◆ **Stated exercise**
Nothing in the data should change when you return it, but leave the pictures out.

◆ **Given material**
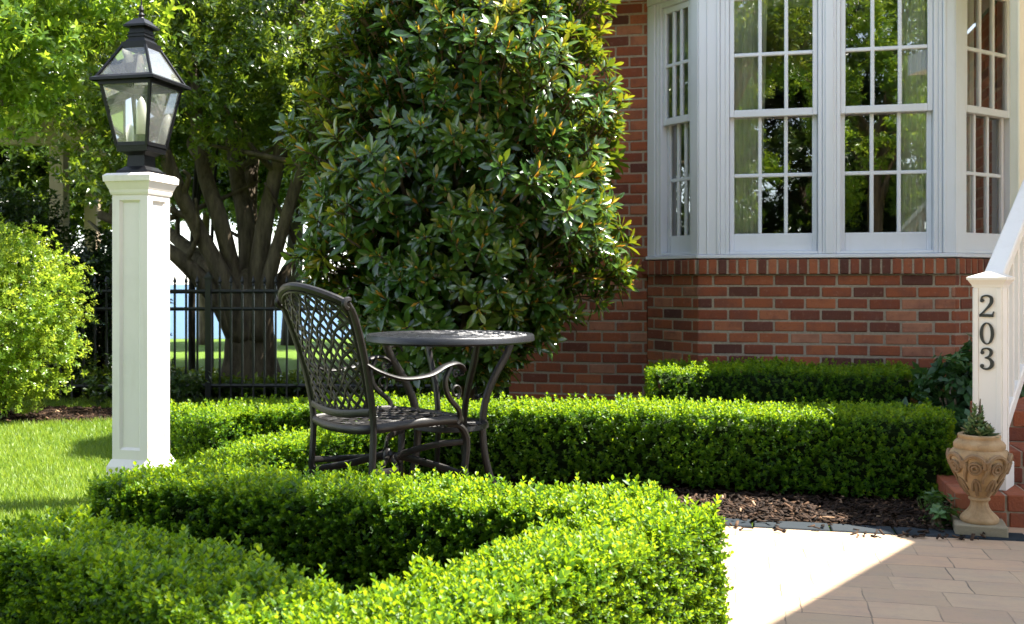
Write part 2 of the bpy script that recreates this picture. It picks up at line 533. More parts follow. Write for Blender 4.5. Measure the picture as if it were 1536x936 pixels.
# ------------------------------------------------------------------ world, sun, camera
w = bpy.data.worlds.new('World'); SC.world = w; w.use_nodes = True
bg = w.node_tree.nodes['Background']
sky = w.node_tree.nodes.new('ShaderNodeTexSky'); sky.sky_type = 'NISHITA'; sky.sun_disc = False
sky.sun_elevation = SUN_EL; sky.sun_rotation = SUN_AZ; sky.air_density = 1.0; sky.dust_density = .3; sky.ozone_density = 1.6
hs = w.node_tree.nodes.new('ShaderNodeHueSaturation'); hs.inputs['Saturation'].default_value = .6
w.node_tree.links.new(sky.outputs[0], hs.inputs['Color']); w.node_tree.links.new(hs.outputs[0], bg.inputs[0]); bg.inputs[1].default_value = .118
sl = bpy.data.lights.new('sun', 'SUN'); sl.energy = 5.0; sl.angle = math.radians(.55); sl.color = (1, .94, .84)
so = bpy.data.objects.new('sun', sl); COL.objects.link(so); so.location = (6, 6, 12)
so.rotation_euler = SUN.to_track_quat('Z', 'Y').to_euler()
cd = bpy.data.cameras.new('camera'); cam = bpy.data.objects.new('camera', cd); COL.objects.link(cam)
cam.location = (0, 0, 1.0); cam.rotation_euler = (PI/2, 0, 0)
cd.sensor_width = 36; cd.lens = F/1536*36; cd.shift_y = (HZ-468)/1536; cd.clip_end = 2000; cd.clip_start = .05
cd.dof.use_dof = True; cd.dof.focus_distance = 3.6; cd.dof.aperture_fstop = 6.3
SC.camera = cam
SC.view_settings.view_transform = 'Standard'; SC.view_settings.look = 'None'; SC.view_settings.exposure = 2.28; SC.view_settings.gamma = 1
SC.view_settings.use_curve_mapping = False
SC.cycles.max_bounces = 8; SC.cycles.transparent_max_bounces = 12; SC.cycles.use_denoising = True

# ------------------------------------------------------------------ ground
def sheet(name, poly, z, mat, kind='structure'):
    mb = MB(); mb.add([(p[0], p[1], z) for p in poly], [tuple(range(len(poly)))])
    o = mb.build(name, mat); o['kind'] = kind
    return o
sheet('ground', [(-600, -200), (600, -200), (600, 900), (-600, 900)], 0, M['lawn'])
sheet('water', [(-600, 19), (600, 17), (600, 880), (-600, 880)], .004, M['water'])
sheet('driveway', [(-1.9, 8.95), (.5, 8.75), (.5, 10.6), (-1.9, 10.8)], .004, M['concrete'])
E0 = np.array([.913, 4.21])        # back edge of the patio's slate border
u2, n2 = U[:2], NO[:2]
bed = [(-1.75, 3.6), (-1.75, 5.75), (-.9, 5.9), (-.05, 7.9), tuple(np.array([1.0, 7.5])), (3.2, 6.95), (2.9, 3.75), tuple(E0+u2*.9), tuple(E0), (.72, 3.7), (.72, 2.6), (-.1, 1.35), (-.5, 1.2), (-1.9, 2.0), (-1.9, 3.1)]
sheet('planting_bed', bed, .004, M['soil'])
pat = [tuple(E0-u2*.55+n2*.13), tuple(E0+u2*1.03+n2*.13), tuple(E0+u2*1.03-n2*.4), tuple(E0+u2*9-n2*.4), (9.5, -4), (-1.2, -4), (-.55, .9), (-.05, 1.5), (.4, 2.2), (.62, 2.75), (.5, 3.3)]
sheet('patio', pat, .008, M['patio'])
mb = MB(); s = -.5
while s < 1.02:
    L = random.uniform(.24, .36)
    c = E0+u2*(s+L/2)+n2*.065
    mb.box((c[0], c[1], .001), (L-.008, .122, .024), rot_to(U, -NO, np.array([0, 0, 1.])), tint=random.random(), ch=.004)
    s += L
o = mb.build('slate_edging', M['slate']); o['kind'] = 'structure'

def scatter_chips(name, polys, dens, seed, parent=None):
    rg = np.random.default_rng(seed)
    b = Bulk()
    tv = np.array([[-.5, -.5, 0], [.5, -.42, .06], [.5, .38, 0], [-.45, .5, .05], [-.5, -.5, .25], [.5, -.42, .3], [.5, .38, .22], [-.45, .5, .28]])
    tq = np.array([[4, 5, 6, 7], [0, 1, 5, 4], [1, 2, 6, 5], [2, 3, 7, 6], [3, 0, 4, 7]])
    for (x0, x1, y0, y1) in polys:
        N = int(dens*(x1-x0)*(y1-y0))
        T = np.stack([rg.uniform(x0, x1, N), rg.uniform(y0, y1, N), rg.uniform(.006, .022, N)], 1)
        R = frames(np.stack([rg.normal(0, .3, N), rg.normal(0, .3, N), np.ones(N)], 1))
        S = np.stack([rg.uniform(.015, .05, N), rg.uniform(.006, .014, N), rg.uniform(.01, .03, N)], 1)
        v = np.einsum('nij,nvj->nvi', R, tv[None]*S[:, None, :]) + T[:, None, :]
        q = tq[None] + (np.arange(N)*8)[:, None, None]
        b.V.append(v.reshape(-1, 3)); b.Q.append(q.reshape(-1, 4)+b.n); b.t.append(np.repeat(rg.beta(1.3, 2.4, N), 5)); b.m.append(np.zeros(N*5, np.int32)); b.n += N*8
    o = b.build(name, M['chip'], parent, smooth=False)
    o['kind'] = 'stuff'
    return o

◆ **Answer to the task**
Write part 2 of the bpy script that recreates this picture. It picks up at line 533. More parts follow. Write for Blender 4.5. Measure the picture as if it were 1536x936 pixels.
# ------------------------------------------------------------------ world, sun, camera
w = bpy.data.worlds.new('World'); SC.world = w; w.use_nodes = True
bg = w.node_tree.nodes['Background']
sky = w.node_tree.nodes.new('ShaderNodeTexSky'); sky.sky_type = 'NISHITA'; sky.sun_disc = False
sky.sun_elevation = SUN_EL; sky.sun_rotation = SUN_AZ; sky.air_density = 1.0; sky.dust_density = .3; sky.ozone_density = 1.6
hs = w.node_tree.nodes.new('ShaderNodeHueSaturation'); hs.inputs['Saturation'].default_value = .6
w.node_tree.links.new(sky.outputs[0], hs.inputs['Color']); w.node_tree.links.new(hs.outputs[0], bg.inputs[0]); bg.inputs[1].default_value = .118
sl = bpy.data.lights.new('sun', 'SUN'); sl.energy = 5.0; sl.angle = math.radians(.55); sl.color = (1, .94, .84)
so = bpy.data.objects.new('sun', sl); COL.objects.link(so); so.location = (6, 6, 12)
so.rotation_euler = SUN.to_track_quat('Z', 'Y').to_euler()
cd = bpy.data.cameras.new('camera'); cam = bpy.data.objects.new('camera', cd); COL.objects.link(cam)
cam.location = (0, 0, 1.0); cam.rotation_euler = (PI/2, 0, 0)
cd.sensor_width = 36; cd.lens = F/1536*36; cd.shift_y = (HZ-468)/1536; cd.clip_end = 2000; cd.clip_start = .05
cd.dof.use_dof = True; cd.dof.focus_distance = 3.6; cd.dof.aperture_fstop = 6.3
SC.camera = cam
SC.view_settings.view_transform = 'Standard'; SC.view_settings.look = 'None'; SC.view_settings.exposure = 2.28; SC.view_settings.gamma = 1
SC.view_settings.use_curve_mapping = False
SC.cycles.max_bounces = 8; SC.cycles.transparent_max_bounces = 12; SC.cycles.use_denoising = True

# ------------------------------------------------------------------ ground
def sheet(name, poly, z, mat, kind='structure'):
    mb = MB(); mb.add([(p[0], p[1], z) for p in poly], [tuple(range(len(poly)))])
    o = mb.build(name, mat); o['kind'] = kind
    return o
sheet('ground', [(-600, -200), (600, -200), (600, 900), (-600, 900)], 0, M['lawn'])
sheet('water', [(-600, 19), (600, 17), (600, 880), (-600, 880)], .004, M['water'])
sheet('driveway', [(-1.9, 8.95), (.5, 8.75), (.5, 10.6), (-1.9, 10.8)], .004, M['concrete'])
E0 = np.array([.913, 4.21])        # back edge of the patio's slate border
u2, n2 = U[:2], NO[:2]
bed = [(-1.75, 3.6), (-1.75, 5.75), (-.9, 5.9), (-.05, 7.9), tuple(np.array([1.0, 7.5])), (3.2, 6.95), (2.9, 3.75), tuple(E0+u2*.9), tuple(E0), (.72, 3.7), (.72, 2.6), (-.1, 1.35), (-.5, 1.2), (-1.9, 2.0), (-1.9, 3.1)]
sheet('planting_bed', bed, .004, M['soil'])
pat = [tuple(E0-u2*.55+n2*.13), tuple(E0+u2*1.03+n2*.13), tuple(E0+u2*1.03-n2*.4), tuple(E0+u2*9-n2*.4), (9.5, -4), (-1.2, -4), (-.55, .9), (-.05, 1.5), (.4, 2.2), (.62, 2.75), (.5, 3.3)]
sheet('patio', pat, .008, M['patio'])
mb = MB(); s = -.5
while s < 1.02:
    L = random.uniform(.24, .36)
    c = E0+u2*(s+L/2)+n2*.065
    mb.box((c[0], c[1], .001), (L-.008, .122, .024), rot_to(U, -NO, np.array([0, 0, 1.])), tint=random.random(), ch=.004)
    s += L
o = mb.build('slate_edging', M['slate']); o['kind'] = 'structure'

def scatter_chips(name, polys, dens, seed, parent=None):
    rg = np.random.default_rng(seed)
    b = Bulk()
    tv = np.array([[-.5, -.5, 0], [.5, -.42, .06], [.5, .38, 0], [-.45, .5, .05], [-.5, -.5, .25], [.5, -.42, .3], [.5, .38, .22], [-.45, .5, .28]])
    tq = np.array([[4, 5, 6, 7], [0, 1, 5, 4], [1, 2, 6, 5], [2, 3, 7, 6], [3, 0, 4, 7]])
    for (x0, x1, y0, y1) in polys:
        N = int(dens*(x1-x0)*(y1-y0))
        T = np.stack([rg.uniform(x0, x1, N), rg.uniform(y0, y1, N), rg.uniform(.006, .022, N)], 1)
        R = frames(np.stack([rg.normal(0, .3, N), rg.normal(0, .3, N), np.ones(N)], 1))
        S = np.stack([rg.uniform(.015, .05, N), rg.uniform(.006, .014, N), rg.uniform(.01, .03, N)], 1)
        v = np.einsum('nij,nvj->nvi', R, tv[None]*S[:, None, :]) + T[:, None, :]
        q = tq[None] + (np.arange(N)*8)[:, None, None]
        b.V.append(v.reshape(-1, 3)); b.Q.append(q.reshape(-1, 4)+b.n); b.t.append(np.repeat(rg.beta(1.3, 2.4, N), 5)); b.m.append(np.zeros(N*5, np.int32)); b.n += N*8
    o = b.build(name, M['chip'], parent, smooth=False)
    o['kind'] = 'stuff'
    return o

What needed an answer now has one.